Thursday, September 01, 2005

Der Gropinfuhrer Had a Bad Day

The Blog Deborah Burger: The Worst Time of Arnold's Life The Huffington Post:

"It's so sad, I almost feel sorry for Arnold Schwarzenegger sometimes. That is, I might, if he didn't see nurses as the problem and corporate fund-raising as the solution.

But honestly, this must be the worst time of his life.

Remember when he was popular? Now I am not sure he could get elected head of the Screen Actor's Guild, let alone Governor again.

Take, oh, yesterday, for instance

His day began with the report that a museum devoted to him in Austria is closing due to financial problems. No one wanted to come see the old gym equipment he used to work out on?

I'm not surprised. But look at it from Arnold's point of view: would they close a home-town museum dedicated to Napoleon? Or Rchard Nixon? Or any of the strong-arm leaders that Schwarzenegger admires?

Then his day ends with getting booed by thousands of angry baseball fans in Orange County of all places, birthplace of Nixon and California conservatism.

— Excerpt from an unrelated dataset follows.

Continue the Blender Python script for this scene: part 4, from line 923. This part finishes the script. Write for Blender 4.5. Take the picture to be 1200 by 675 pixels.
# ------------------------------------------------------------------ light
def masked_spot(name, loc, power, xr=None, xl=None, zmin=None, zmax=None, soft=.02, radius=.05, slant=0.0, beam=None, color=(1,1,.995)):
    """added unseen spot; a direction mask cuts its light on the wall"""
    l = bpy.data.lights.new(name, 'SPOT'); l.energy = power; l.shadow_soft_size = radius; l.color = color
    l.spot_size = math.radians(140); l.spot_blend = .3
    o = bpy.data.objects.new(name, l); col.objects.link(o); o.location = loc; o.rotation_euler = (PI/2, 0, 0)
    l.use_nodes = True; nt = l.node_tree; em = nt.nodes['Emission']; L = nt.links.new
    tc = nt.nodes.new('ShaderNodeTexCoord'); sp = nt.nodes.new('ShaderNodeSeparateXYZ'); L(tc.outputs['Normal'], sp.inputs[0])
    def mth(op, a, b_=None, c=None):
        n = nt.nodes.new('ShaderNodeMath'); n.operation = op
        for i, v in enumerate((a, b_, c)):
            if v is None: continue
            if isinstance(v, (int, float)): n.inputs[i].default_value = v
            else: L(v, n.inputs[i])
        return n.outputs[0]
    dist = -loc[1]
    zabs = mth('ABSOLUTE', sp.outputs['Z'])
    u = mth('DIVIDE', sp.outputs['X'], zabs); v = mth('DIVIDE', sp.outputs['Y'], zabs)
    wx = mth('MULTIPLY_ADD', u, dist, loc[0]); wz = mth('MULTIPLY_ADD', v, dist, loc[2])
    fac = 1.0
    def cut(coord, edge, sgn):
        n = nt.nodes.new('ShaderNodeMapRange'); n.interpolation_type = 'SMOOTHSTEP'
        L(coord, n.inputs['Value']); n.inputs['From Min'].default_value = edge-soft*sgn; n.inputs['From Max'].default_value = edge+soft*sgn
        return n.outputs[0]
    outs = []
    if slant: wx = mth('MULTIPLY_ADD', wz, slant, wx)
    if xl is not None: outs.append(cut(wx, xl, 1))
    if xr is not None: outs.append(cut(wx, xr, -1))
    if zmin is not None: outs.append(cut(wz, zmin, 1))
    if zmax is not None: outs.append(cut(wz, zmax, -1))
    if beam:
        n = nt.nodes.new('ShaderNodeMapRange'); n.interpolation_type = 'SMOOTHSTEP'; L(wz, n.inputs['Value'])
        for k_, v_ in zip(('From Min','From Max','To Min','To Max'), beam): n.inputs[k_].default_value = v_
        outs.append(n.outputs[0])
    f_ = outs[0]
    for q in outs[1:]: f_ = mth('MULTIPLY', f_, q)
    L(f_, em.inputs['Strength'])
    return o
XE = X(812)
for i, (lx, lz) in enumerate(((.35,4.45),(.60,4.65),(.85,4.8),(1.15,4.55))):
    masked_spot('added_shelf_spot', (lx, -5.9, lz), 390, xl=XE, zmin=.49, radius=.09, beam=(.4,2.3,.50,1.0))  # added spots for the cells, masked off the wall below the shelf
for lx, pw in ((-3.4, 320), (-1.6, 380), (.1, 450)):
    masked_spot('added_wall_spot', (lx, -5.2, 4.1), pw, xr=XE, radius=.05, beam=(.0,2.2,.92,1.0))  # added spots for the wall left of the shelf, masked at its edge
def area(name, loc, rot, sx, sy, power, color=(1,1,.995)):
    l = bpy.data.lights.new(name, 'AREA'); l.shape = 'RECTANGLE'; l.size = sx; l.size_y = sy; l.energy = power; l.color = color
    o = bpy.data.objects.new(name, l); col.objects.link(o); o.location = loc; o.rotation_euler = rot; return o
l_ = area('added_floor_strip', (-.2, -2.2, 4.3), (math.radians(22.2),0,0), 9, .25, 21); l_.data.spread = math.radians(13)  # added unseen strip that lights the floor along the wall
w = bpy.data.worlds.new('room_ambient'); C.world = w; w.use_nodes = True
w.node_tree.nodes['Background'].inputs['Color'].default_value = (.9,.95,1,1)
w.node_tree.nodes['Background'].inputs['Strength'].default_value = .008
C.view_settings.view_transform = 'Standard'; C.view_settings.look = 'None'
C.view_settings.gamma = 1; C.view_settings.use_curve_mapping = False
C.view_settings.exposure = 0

Schwarzenegger wanted to spend a little time getting away from it all at the ballpark, eat a dog, sing Take Me Out, and host a $10,000 corporate fundraiser in a private box. Unfortunately for him, his troubles followed him there, as his staff had to stop him from throwing out the first pitch because hundreds of nurses and firefighters had descended on the game and were leading a protest in the stands. To top it all off, Schwarzenegger got to see an entirely new activism technique invented for him: the protest wave.

And he's still $30 million short of his fundraising goal for the special election.
To top it all off, a Senate committee recommended removing Cindy Tuck as head of the state Air Resources Board, an agency that has led the nation in cutting air pollution and reducing automobile emissions.

Although Cindy Tuck had spent the last 20 years representing the oil and energy industries and had the support of every major polluter in the state, the Democrats held firm and refused to confirm her appointment.
Democratic Senators said Schwarzenegger broke tradition by appointing a lobbyist instead of someone with a science or regulatory background to head the board. Moreover, Schwarzenegger was warned in advance that appointing Tuck would create opposition.